MARKET WATCHExpiring near-month gas contract drops below $6/Mcf

As the New York Mercantile Exchange resumed trading Tuesday after the long Memorial Day holiday, natural gas for June delivery plunged below $6/Mcf for the first time since mid-May.
May 28, 2003
4 min read

Sam Fletcher
Senior Writer

HOUSTON, May 28 -- As the New York Mercantile Exchange resumed trading Tuesday after the long Memorial Day holiday, natural gas for June delivery plunged below $6/Mcf for the first time since mid-May, dropping 21.9¢ to $5.90/Mcf as moderate weather and weaker cash prices encouraged local distribution companies to liquidate, analysts at Enerfax Daily reported Wednesday.

"The June contract expires today," analysts said. "The last two front contracts, April and May, expired around $5.12-5.146(/Mcf), both showing weakness on expiration." Yet, they said, "Pricing remains about 78% higher than a year ago at this time, as total volumes in storage are 35% below the 5-year average and 44% below last year's level for the third week in May."

Gas market problems
For US gas storage to reach 2.8 tcf by winter, Enerfax analysts said, gas injections must exceed by 16% a 5-year average build of 73 bcf. "To get to 3 tcf, an average weekly injection of 84 bcf is needed," they said.

"It is clear that Washington, DC, is noticing the structural shortage of natural gas, demonstrated by high level meetings last week to discuss options and (Federal Reserve Chairman) Alan Greenspan's comments about the shortage and impact," said James K. Wicklund in a report Tuesday from the Houston office of Banc of America Securities, New York.

Wicklund warned, "If we get the hot summer and cold winter (combination) that analysts, investors, and oil companies normally hope for, natural gas prices could spike to levels that could severely crimp consumer spending, destroy more long-term demand than is needed or healthy, and possibly put the US into recession."

Moreover, he said, the timing for such a potential disaster "could not be worse, given that the election cycle picks up steam" later this year. Among options being discussed by politicians to attempt to control the gas market are price controls and rationing of gas supplies, he said.

"Price controls and rationing should be of last resort," advised Wicklund. "Price controls have never worked, and it would reduce the economic incentive to drill and produce more natural gas, which is the best option near-term to ease the crisis. Rationing would derail the free market system for natural gas and cause significant longer-term fundamental and economic problems for the industry."
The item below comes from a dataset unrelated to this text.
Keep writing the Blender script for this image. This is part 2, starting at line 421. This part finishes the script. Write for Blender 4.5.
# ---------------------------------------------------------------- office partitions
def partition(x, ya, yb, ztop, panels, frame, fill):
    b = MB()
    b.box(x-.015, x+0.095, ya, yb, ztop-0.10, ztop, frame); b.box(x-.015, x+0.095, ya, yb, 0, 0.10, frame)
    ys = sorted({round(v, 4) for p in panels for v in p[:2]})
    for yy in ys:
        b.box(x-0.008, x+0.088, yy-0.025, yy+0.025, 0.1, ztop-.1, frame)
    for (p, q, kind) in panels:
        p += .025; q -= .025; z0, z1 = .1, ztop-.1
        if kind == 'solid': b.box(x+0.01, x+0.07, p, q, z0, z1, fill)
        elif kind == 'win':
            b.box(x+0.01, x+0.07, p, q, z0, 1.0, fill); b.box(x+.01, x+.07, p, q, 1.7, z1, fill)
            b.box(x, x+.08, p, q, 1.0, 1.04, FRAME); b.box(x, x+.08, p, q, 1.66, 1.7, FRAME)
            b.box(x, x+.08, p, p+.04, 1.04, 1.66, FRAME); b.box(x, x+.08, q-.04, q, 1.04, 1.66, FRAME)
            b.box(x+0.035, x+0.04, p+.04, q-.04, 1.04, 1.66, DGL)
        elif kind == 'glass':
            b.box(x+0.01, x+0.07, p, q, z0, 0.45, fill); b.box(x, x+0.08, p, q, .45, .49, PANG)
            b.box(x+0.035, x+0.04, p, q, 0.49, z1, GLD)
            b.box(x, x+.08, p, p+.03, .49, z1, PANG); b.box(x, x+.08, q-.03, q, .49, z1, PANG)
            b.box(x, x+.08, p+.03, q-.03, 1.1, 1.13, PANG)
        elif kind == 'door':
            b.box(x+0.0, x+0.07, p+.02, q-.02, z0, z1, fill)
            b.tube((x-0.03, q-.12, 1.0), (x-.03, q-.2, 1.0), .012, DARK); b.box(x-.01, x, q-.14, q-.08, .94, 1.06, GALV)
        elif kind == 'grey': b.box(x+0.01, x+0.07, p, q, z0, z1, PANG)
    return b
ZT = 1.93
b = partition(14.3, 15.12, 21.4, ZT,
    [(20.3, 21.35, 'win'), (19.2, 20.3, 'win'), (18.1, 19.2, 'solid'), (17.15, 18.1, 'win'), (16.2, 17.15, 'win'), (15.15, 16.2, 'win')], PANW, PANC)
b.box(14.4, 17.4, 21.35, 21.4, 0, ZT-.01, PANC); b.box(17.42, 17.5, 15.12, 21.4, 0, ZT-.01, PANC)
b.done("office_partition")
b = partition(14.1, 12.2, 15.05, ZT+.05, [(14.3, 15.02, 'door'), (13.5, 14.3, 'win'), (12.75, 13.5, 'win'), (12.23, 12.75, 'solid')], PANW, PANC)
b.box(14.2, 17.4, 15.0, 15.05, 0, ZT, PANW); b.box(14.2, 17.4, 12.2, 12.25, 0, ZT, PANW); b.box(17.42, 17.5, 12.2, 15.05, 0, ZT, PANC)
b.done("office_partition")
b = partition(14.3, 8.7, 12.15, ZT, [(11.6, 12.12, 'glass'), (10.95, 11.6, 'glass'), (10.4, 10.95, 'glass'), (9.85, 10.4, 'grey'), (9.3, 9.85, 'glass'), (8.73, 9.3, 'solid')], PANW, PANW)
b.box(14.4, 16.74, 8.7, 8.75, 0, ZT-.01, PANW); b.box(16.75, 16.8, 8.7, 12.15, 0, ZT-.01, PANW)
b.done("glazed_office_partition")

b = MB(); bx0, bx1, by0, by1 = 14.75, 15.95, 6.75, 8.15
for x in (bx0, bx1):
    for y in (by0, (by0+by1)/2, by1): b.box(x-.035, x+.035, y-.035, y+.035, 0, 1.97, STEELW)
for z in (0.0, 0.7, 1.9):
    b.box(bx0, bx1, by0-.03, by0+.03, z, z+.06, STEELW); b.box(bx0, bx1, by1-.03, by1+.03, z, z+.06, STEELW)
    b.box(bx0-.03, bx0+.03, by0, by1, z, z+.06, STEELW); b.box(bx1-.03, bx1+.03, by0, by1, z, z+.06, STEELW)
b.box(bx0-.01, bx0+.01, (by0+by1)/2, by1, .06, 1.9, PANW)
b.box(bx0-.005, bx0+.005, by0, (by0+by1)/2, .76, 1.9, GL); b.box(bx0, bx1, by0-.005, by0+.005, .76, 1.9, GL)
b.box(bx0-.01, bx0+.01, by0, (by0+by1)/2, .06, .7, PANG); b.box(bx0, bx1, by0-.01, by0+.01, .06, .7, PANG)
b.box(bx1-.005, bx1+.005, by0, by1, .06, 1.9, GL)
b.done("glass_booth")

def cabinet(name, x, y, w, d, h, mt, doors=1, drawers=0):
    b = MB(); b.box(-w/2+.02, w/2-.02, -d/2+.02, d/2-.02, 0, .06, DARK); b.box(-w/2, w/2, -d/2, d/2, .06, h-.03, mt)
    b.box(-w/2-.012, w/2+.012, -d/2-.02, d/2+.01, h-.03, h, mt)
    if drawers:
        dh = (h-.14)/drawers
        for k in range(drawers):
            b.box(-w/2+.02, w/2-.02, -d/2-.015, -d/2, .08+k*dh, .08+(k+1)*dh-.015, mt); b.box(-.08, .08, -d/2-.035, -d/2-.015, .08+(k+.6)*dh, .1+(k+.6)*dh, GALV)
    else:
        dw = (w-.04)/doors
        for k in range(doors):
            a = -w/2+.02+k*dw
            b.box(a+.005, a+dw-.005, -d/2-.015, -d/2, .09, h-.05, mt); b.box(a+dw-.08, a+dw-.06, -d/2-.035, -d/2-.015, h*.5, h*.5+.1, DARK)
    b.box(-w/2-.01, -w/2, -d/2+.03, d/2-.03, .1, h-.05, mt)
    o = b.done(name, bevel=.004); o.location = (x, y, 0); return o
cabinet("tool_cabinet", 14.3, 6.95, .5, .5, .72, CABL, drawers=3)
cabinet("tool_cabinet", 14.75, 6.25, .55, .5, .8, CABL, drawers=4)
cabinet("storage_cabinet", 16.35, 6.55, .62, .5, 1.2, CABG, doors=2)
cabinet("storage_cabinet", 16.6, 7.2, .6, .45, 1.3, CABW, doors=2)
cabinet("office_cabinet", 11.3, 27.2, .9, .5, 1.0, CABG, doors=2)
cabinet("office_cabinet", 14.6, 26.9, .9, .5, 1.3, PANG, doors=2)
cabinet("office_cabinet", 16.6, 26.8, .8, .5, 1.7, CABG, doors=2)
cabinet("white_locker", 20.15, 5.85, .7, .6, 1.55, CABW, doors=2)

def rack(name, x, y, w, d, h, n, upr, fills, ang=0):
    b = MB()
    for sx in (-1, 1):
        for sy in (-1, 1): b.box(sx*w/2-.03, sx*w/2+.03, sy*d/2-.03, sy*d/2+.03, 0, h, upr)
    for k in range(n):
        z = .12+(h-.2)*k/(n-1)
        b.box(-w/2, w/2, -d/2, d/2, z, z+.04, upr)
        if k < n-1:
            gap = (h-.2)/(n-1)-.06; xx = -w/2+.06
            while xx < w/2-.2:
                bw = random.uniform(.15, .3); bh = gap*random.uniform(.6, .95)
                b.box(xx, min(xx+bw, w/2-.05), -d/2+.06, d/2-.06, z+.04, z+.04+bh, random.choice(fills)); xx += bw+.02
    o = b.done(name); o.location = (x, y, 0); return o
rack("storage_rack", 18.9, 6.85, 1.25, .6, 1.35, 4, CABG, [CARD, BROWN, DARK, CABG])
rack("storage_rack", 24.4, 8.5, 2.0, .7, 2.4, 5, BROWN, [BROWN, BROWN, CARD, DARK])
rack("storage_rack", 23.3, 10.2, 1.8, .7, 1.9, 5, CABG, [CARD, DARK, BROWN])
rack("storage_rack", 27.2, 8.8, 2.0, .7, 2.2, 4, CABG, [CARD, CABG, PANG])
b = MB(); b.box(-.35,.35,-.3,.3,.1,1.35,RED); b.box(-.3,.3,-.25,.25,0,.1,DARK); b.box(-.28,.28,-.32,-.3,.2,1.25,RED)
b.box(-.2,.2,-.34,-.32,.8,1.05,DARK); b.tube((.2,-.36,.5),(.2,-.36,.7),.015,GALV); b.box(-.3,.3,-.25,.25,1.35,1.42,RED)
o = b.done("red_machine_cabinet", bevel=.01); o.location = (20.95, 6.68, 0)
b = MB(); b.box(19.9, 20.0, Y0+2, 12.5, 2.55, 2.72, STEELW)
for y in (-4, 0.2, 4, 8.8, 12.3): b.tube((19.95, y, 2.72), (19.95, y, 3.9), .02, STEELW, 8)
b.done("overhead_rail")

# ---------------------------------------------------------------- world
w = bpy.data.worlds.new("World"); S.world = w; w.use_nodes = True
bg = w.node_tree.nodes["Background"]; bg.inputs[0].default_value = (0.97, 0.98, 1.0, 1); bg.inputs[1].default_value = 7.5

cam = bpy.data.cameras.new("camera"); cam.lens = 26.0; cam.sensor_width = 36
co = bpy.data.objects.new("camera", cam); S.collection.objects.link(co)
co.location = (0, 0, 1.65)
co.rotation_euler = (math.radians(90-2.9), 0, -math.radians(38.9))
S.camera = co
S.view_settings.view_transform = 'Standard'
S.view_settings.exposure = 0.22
Instead, Wicklund said, "The most likely option available to Washington is to lift coal emission levels to allow for more coal-fired electrical generation, freeing natural gas for storage." Such a move would not have "any negative fundamental impact" on the gas industry, he said, "as it demonstrates to even skeptics that higher levels of natural gas production are definitely needed and for some time. This is also demonstrated by the stop-gap efforts to ease the shortage near-term."

Oil prices
NYMEX futures trading in oil and petroleum products was primarily positive Tuesday, with the July contract for benchmark US light, sweet crudes up 19¢ to $29.35/bbl. The August position advanced by 14¢ to $28.39/bbl. Heating oil for June delivery inched up 0.2¢ to 74.6¢/gal. However, unleaded gasoline for the same month dropped 1.13¢ to 89.52¢/gal.

In London, the July contract for North Sea Brent oil lost 42¢ to $25.82/bbl Tuesday on the International Petroleum Exchange. The June natural gas contract was down 4.7¢ to the equivalent of $2.74/Mcf on IPE. That market also was closed Monday for a holiday.

The average price for the Organization of Petroleum Exporting Countries' basket of seven benchmark crudes retreated by 39¢ to $26.48/bbl Tuesday.

Iraqi oil
The US Energy Information Administration on Tuesday quoted Thamir Ghadhban, Iraq's acting oil minister, as saying he expects Iraqi oil production to double within a month.

Ghadhban earlier reported that Iraqi oil production was set to rise "within weeks" to 1.5 million b/d from 235,000 b/d currently. Such production level would be enough to meet Iraq's domestic needs of around 500,000 b/d, leaving 1 million b/d to export (OGJ Online, May 6, 2003).

US and Iraqi officials reported that Iraq's two main export terminals, Mina al-Bakr in the south and the Turkish port of Ceyhan north of Iraq, are operational and ready to resume exports. The first post-war exports of Iraqi oil are expected to start in mid-June from storage tanks in Ceyhan. Close to 9 million bbl of Iraqi oil is stored at Ceyhan (OGJ Online, May 23, 2003).

Meanwhile, Abass Al Aani of Iraq's oil ministry, said a terminated pre-war with OAO Lukoil would not be reinstated. However, other agreements with Russian oil companies remain firm.

Ghadhban said Iraq's former deal with the Chinese Oil & Gas Exploration & Development Corp. (CNODC) to develop the Al-Ahdbad field has been suspended.